## [PROBLEM TO SOLVE]
Do not copy the pictures. Write out the lines from the start of the entries through the line containing "col = S.collection".

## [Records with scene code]
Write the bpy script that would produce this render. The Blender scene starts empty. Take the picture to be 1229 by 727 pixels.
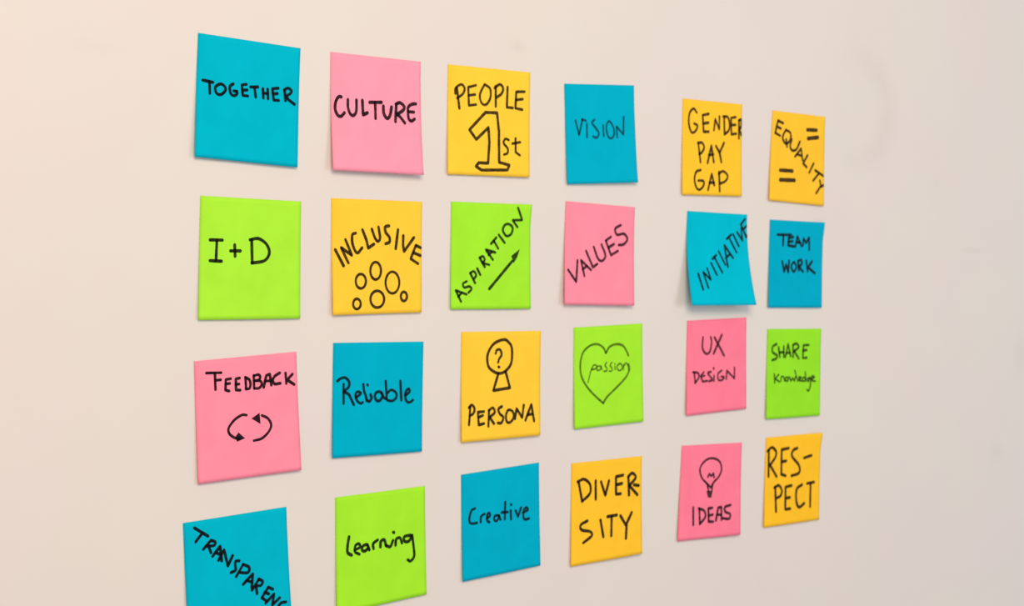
import bpy, bmesh, math, random
from mathutils import Vector, Matrix
random.seed(7)
S = bpy.context.scene
col = S.collection

# ---------------------------------------------------------------- camera
YAW, PITCH, ROLL = -0.746951334, -0.00467920, 0.0355115
CAM = Vector((0.0, -0.8540773, 1.5))
f = Vector((-math.sin(YAW)*math.cos(PITCH), math.cos(YAW)*math.cos(PITCH), math.sin(PITCH)))
r0 = Vector((math.cos(YAW), math.sin(YAW), 0.0)); u0 = r0.cross(f)
r = math.cos(ROLL)*r0 + math.sin(ROLL)*u0
u = -math.sin(ROLL)*r0 + math.cos(ROLL)*u0
cd = bpy.data.cameras.new('camera'); cam = bpy.data.objects.new('camera', cd); col.objects.link(cam)
m = Matrix((r, u, -f)).transposed().to_4x4(); m.translation = CAM
cam.matrix_world = m
cd.sensor_fit = 'HORIZONTAL'; cd.sensor_width = 36.0
cd.lens = 1938.571*36.0/1229.0
cd.clip_start = 0.02
cd.dof.use_dof = True; cd.dof.focus_distance = 0.93; cd.dof.aperture_fstop = 18.0
S.camera = cam

# ---------------------------------------------------------------- light
w = bpy.data.worlds.new('room_light'); S.world = w; w.use_nodes = True
bg = w.node_tree.nodes['Background']; bg.inputs[0].default_value = (0.49, 0.455, 0.45, 1); bg.inputs[1].default_value = 1.0

def area(name, loc, target, sx, sy, power, colr):
    l = bpy.data.lights.new(name, 'AREA'); l.shape = 'RECTANGLE'; l.size = sx; l.size_y = sy
    l.energy = power; l.color = colr
    o = bpy.data.objects.new(name, l); col.objects.link(o); o.location = loc
    o.rotation_euler = (Vector(target)-Vector(loc)).to_track_quat('-Z', 'Y').to_euler()
    return o
area('warm_ceiling_lamp', (0.0, -1.5, 2.45), (0.55, 0, 1.4), 1.2, 0.8, 27.0, (1.0, 0.83, 0.66))
area('window_daylight', (3.0, -2.2, 1.7), (1.3, 0, 1.5), 1.1, 1.2, 26.0, (0.69, 0.86, 1.0))

S.view_settings.view_transform = 'Standard'; S.view_settings.look = 'None'
S.view_settings.exposure = 0.0; S.view_settings.gamma = 1.0
try: S.view_settings.use_curve_mapping = False
except Exception: pass

# ---------------------------------------------------------------- materials
def srgb(c):
    return tuple(((v/255/12.92) if v/255 <= 0.04045 else ((v/255+0.055)/1.055)**2.4) for v in c) + (1.0,)

def mat(name):
    mt = bpy.data.materials.new(name); mt.use_nodes = True
    nt = mt.node_tree; b = nt.nodes['Principled BSDF']
    return mt, nt, b

def N_(nt, kind, **kw):
    n = nt.nodes.new(kind)
    for k, v in kw.items(): setattr(n, k, v)
    return n

def math_(nt, op, a, b=None, c=None):
    n = nt.nodes.new('ShaderNodeMath'); n.operation = op
    for i, v in enumerate((a, b, c)):
        if v is None: continue
        if isinstance(v, (int, float)): n.inputs[i].default_value = v
        else: nt.links.new(v, n.inputs[i])
    return n.outputs[0]

def wall_material():
    mt, nt, b = mat('painted_wall'); L = nt.links.new
    b.inputs['Roughness'].default_value = 0.62
    b.inputs['Specular IOR Level'].default_value = 0.25
    tc = N_(nt, 'ShaderNodeTexCoord')
    # faint cloudy mottling of the old paint, pinkish against yellowish
    n1 = N_(nt, 'ShaderNodeTexNoise'); n1.inputs['Scale'].default_value = 9; n1.inputs['Detail'].default_value = 3
    L(tc.outputs['Object'], n1.inputs['Vector'])
    rp = N_(nt, 'ShaderNodeValToRGB'); L(n1.outputs['Fac'], rp.inputs[0])
    rp.color_ramp.elements[0].position = 0.32; rp.color_ramp.elements[0].color = WALL_A
    rp.color_ramp.elements[1].position = 0.68; rp.color_ramp.elements[1].color = WALL_B
    # rubbed-out marks: a ring above the last note, a smear over the third and a few short scuffs
    sx = N_(nt, 'ShaderNodeSeparateXYZ'); L(tc.outputs['Object'], sx.inputs[0])
    X, Z = sx.outputs['X'], sx.outputs['Z']
    def ring(cx, cz, rx, rz, wdt, amt, cut=None):
        dx = math_(nt, 'DIVIDE', math_(nt, 'SUBTRACT', X, cx), rx)
        dz = math_(nt, 'DIVIDE', math_(nt, 'SUBTRACT', Z, cz), rz)
        rr = math_(nt, 'SQRT', math_(nt, 'ADD', math_(nt, 'MULTIPLY', dx, dx), math_(nt, 'MULTIPLY', dz, dz)))
        if cut is None:                                    # solid smear
            return math_(nt, 'MULTIPLY', math_(nt, 'SMOOTH_MAX', math_(nt, 'SUBTRACT', 1.0, rr), 0.0, 0.2), amt)
        e = math_(nt, 'DIVIDE', math_(nt, 'ABSOLUTE', math_(nt, 'SUBTRACT', rr, 1.0)), wdt)
        v = math_(nt, 'MAXIMUM', math_(nt, 'SUBTRACT', 1.0, e), 0.0)
        side = N_(nt, 'ShaderNodeMapRange'); side.inputs[1].default_value = -0.5; side.inputs[2].default_value = 0.5
        L(dx, side.inputs[0])
        return math_(nt, 'MULTIPLY', math_(nt, 'MULTIPLY', v, side.outputs[0]), amt)
    marks = [ring(1.196, 1.678, 0.054, 0.046, 0.42, 0.065, True), ring(0.787, 1.679, 0.012, 0.006, 0, 0.09),
             ring(0.455, 1.635, 0.030, 0.006, 0, 0.03), ring(1.50, 1.46, 0.02, 0.03, 0, 0.06),
             ring(1.46, 1.36, 0.02, 0.012, 0, 0.05), ring(1.333, 1.62, 0.006, 0.004, 0, 0.06),
             ring(1.40, 1.56, 0.03, 0.004, 0, 0.05)]
    tot = marks[0]
    for q in marks[1:]: tot = math_(nt, 'ADD', tot, q)
    n2 = N_(nt, 'ShaderNodeTexNoise'); n2.inputs['Scale'].default_value = 60; n2.inputs['Detail'].default_value = 4
    L(tc.outputs['Object'], n2.inputs['Vector'])
    tot = math_(nt, 'MULTIPLY', tot, math_(nt, 'MULTIPLY_ADD', n2.outputs['Fac'], 1.6, 0.2))
    mx = N_(nt, 'ShaderNodeMix', data_type='RGBA'); mx.inputs['B'].default_value = srgb((120, 100, 85))
    L(tot, mx.inputs['Factor']); L(rp.outputs[0], mx.inputs['A']); L(mx.outputs['Result'], b.inputs['Base Color'])
    # orange-peel of roller paint and a slight waviness of the plaster
    n3 = N_(nt, 'ShaderNodeTexNoise'); n3.inputs['Scale'].default_value = 260; n3.inputs['Detail'].default_value = 3
    n4 = N_(nt, 'ShaderNodeTexNoise'); n4.inputs['Scale'].default_value = 5; n4.inputs['Detail'].default_value = 1
    L(tc.outputs['Object'], n3.inputs['Vector']); L(tc.outputs['Object'], n4.inputs['Vector'])
    hsum = math_(nt, 'MULTIPLY_ADD', n4.outputs['Fac'], 30.0, n3.outputs['Fac'])
    bp = N_(nt, 'ShaderNodeBump'); bp.inputs['Strength'].default_value = 0.25; bp.inputs['Distance'].default_value = 0.0002
    L(hsum, bp.inputs['Height']); L(bp.outputs[0], b.inputs['Normal'])
    return mt
WALL_A = srgb((220, 211, 207)); WALL_B = srgb((219, 214, 206))

def paper_material(name, rgb):
    mt, nt, b = mat(name); L = nt.links.new
    b.inputs['Roughness'].default_value = 0.85; b.inputs['Specular IOR Level'].default_value = 0.03
    tc = N_(nt, 'ShaderNodeTexCoord')
    n1 = N_(nt, 'ShaderNodeTexNoise'); n1.inputs['Scale'].default_value = 45; n1.inputs['Detail'].default_value = 5
    L(tc.outputs['Object'], n1.inputs['Vector'])
    c = srgb(rgb); d = tuple(v*0.90 for v in c[:3]) + (1,)
    rp = N_(nt, 'ShaderNodeValToRGB'); L(n1.outputs['Fac'], rp.inputs[0])
    rp.color_ramp.elements[0].position = 0.25; rp.color_ramp.elements[0].color = d
    rp.color_ramp.elements[1].position = 0.75; rp.color_ramp.elements[1].color = c
    L(rp.outputs[0], b.inputs['Base Color'])
    n2 = N_(nt, 'ShaderNodeTexNoise'); n2.inputs['Scale'].default_value = 900; n2.inputs['Detail'].default_value = 2
    n3 = N_(nt, 'ShaderNodeTexNoise'); n3.inputs['Scale'].default_value = 28; n3.inputs['Detail'].default_value = 1
    L(tc.outputs['Object'], n2.inputs['Vector']); L(tc.outputs['Object'], n3.inputs['Vector'])
    hsum = math_(nt, 'MULTIPLY_ADD', n3.outputs['Fac'], 14.0, n2.outputs['Fac'])
    bp = N_(nt, 'ShaderNodeBump'); bp.inputs['Strength'].default_value = 0.35; bp.inputs['Distance'].default_value = 0.00008
    L(hsum, bp.inputs['Height']); L(bp.outputs[0], b.inputs['Normal'])
    return mt

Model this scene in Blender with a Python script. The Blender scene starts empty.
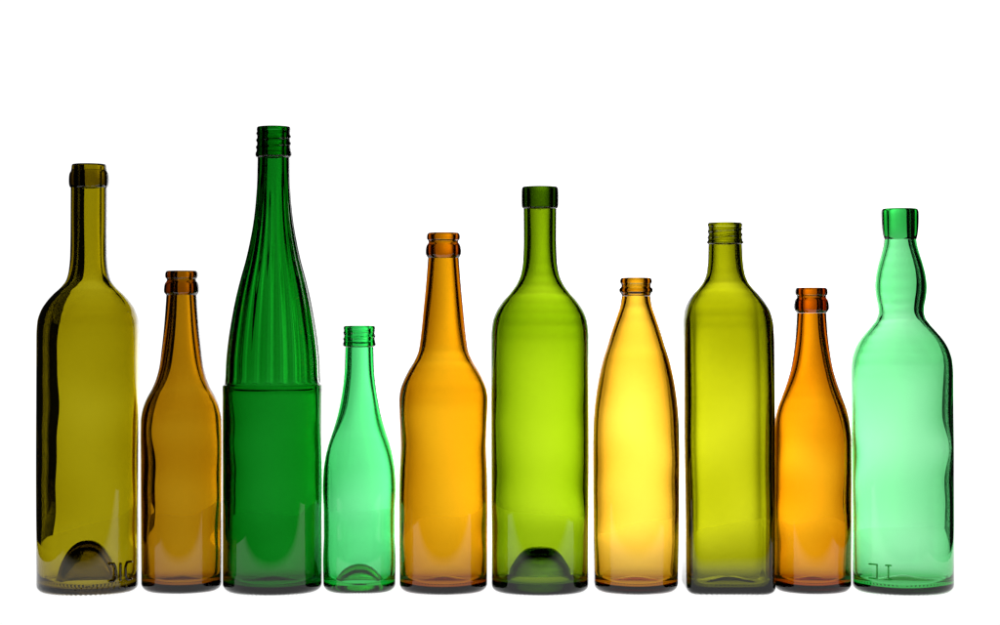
import bpy, bmesh, math
import numpy as np
from mathutils import Vector

S = 0.00075            # metres per reference unit
Y0 = 590.0
D = 2100.0
NSEG = 240
scene = bpy.context.scene
scene.view_settings.view_transform = 'Standard'
scene.view_settings.look = 'None'
scene.view_settings.exposure = 0

YB = 1.30                                             # light panel distance behind the row
YT = 0.53                                             # rear edge of the table
KB = (D*S+YB)/(D*S)
HOT = (0.19, 0.07); HW = 0.31; HA = 2.3; HB = 1.12     # hot spot of the light panel

def lin(c):
    c = c/255.0
    return c/12.92 if c <= 0.04045 else ((c+0.055)/1.055)**2.4

# ------------------------------------------------------------ materials
def glass_material(name, rgb, thick_px, back, dens=1.0):
    """coloured glass: clear surface, colour comes from absorption in the wall"""
    m = bpy.data.materials.new(name); m.use_nodes = True
    nt = m.node_tree; nt.nodes.clear()
    out = nt.nodes.new('ShaderNodeOutputMaterial')
    g = nt.nodes.new('ShaderNodeBsdfGlass'); g.inputs['IOR'].default_value = 1.48
    g.inputs['Roughness'].default_value = 0.0
    nt.links.new(g.outputs[0], out.inputs['Surface'])
    L = 2*thick_px*S*1.2
    sig = []
    for c in rgb:
        T = min(0.97, max(0.0012, lin(c)/(0.85*back)))
        sig.append(-math.log(T)/L)
    dmax = max(sig)
    va = nt.nodes.new('ShaderNodeVolumeAbsorption')
    va.inputs['Color'].default_value = (1-sig[0]/dmax, 1-sig[1]/dmax, 1-sig[2]/dmax, 1)
    va.inputs['Density'].default_value = dmax*dens
    nt.links.new(va.outputs[0], out.inputs['Volume'])
    return m

# ------------------------------------------------------------ helpers
def pchip(xs, ys):
    xs = np.array(xs, float); ys = np.array(ys, float)
    h = np.diff(xs); d = np.diff(ys)/h
    m = np.zeros(len(xs)); m[0] = d[0]; m[-1] = d[-1]
    for i in range(1, len(xs)-1):
        if d[i-1]*d[i] <= 0: m[i] = 0
        else:
            w1 = 2*h[i]+h[i-1]; w2 = h[i]+2*h[i-1]
            m[i] = (w1+w2)/(w1/d[i-1]+w2/d[i])
    def f(x):
        x = np.clip(np.asarray(x, float), xs[0], xs[-1])
        i = np.clip(np.searchsorted(xs, x, side='right')-1, 0, len(xs)-2)
        t = (x-xs[i])/h[i]
        return ((2*t**3-3*t**2+1)*ys[i]+(t**3-2*t**2+t)*h[i]*m[i]
                +(-2*t**3+3*t**2)*ys[i+1]+(t**3-t**2)*h[i]*m[i+1])
    return f

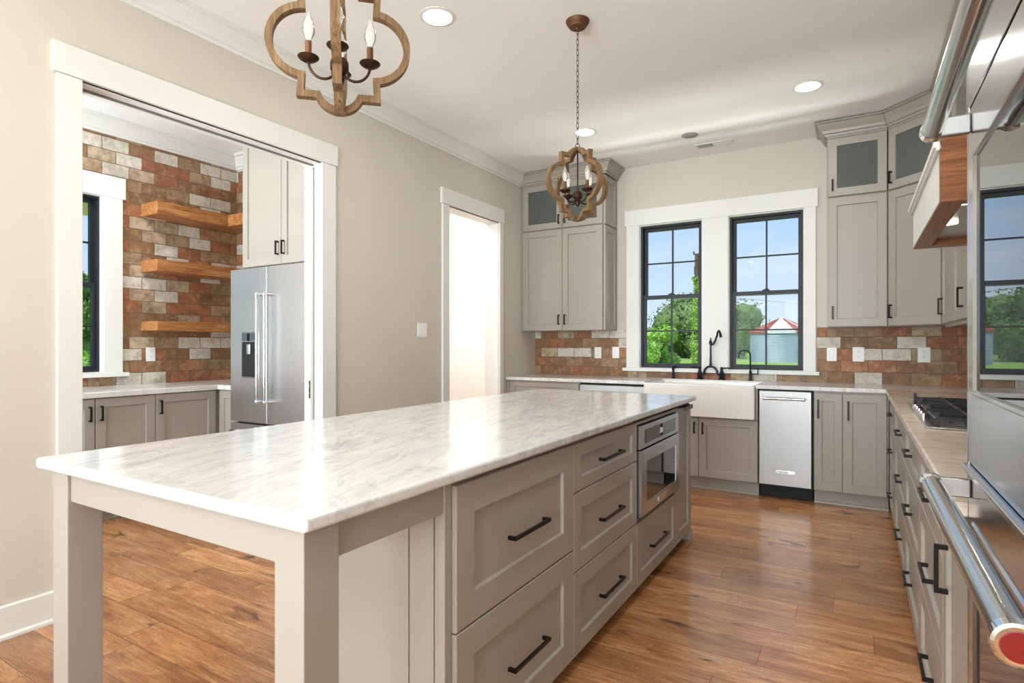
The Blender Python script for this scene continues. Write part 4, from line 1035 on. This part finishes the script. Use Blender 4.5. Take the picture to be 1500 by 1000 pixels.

## [SOLUTION TO THE PROBLEM]
Write the bpy script that would produce this render. The Blender scene starts empty. Take the picture to be 1229 by 727 pixels.
import bpy, bmesh, math, random
from mathutils import Vector, Matrix
random.seed(7)
S = bpy.context.scene
col = S.collection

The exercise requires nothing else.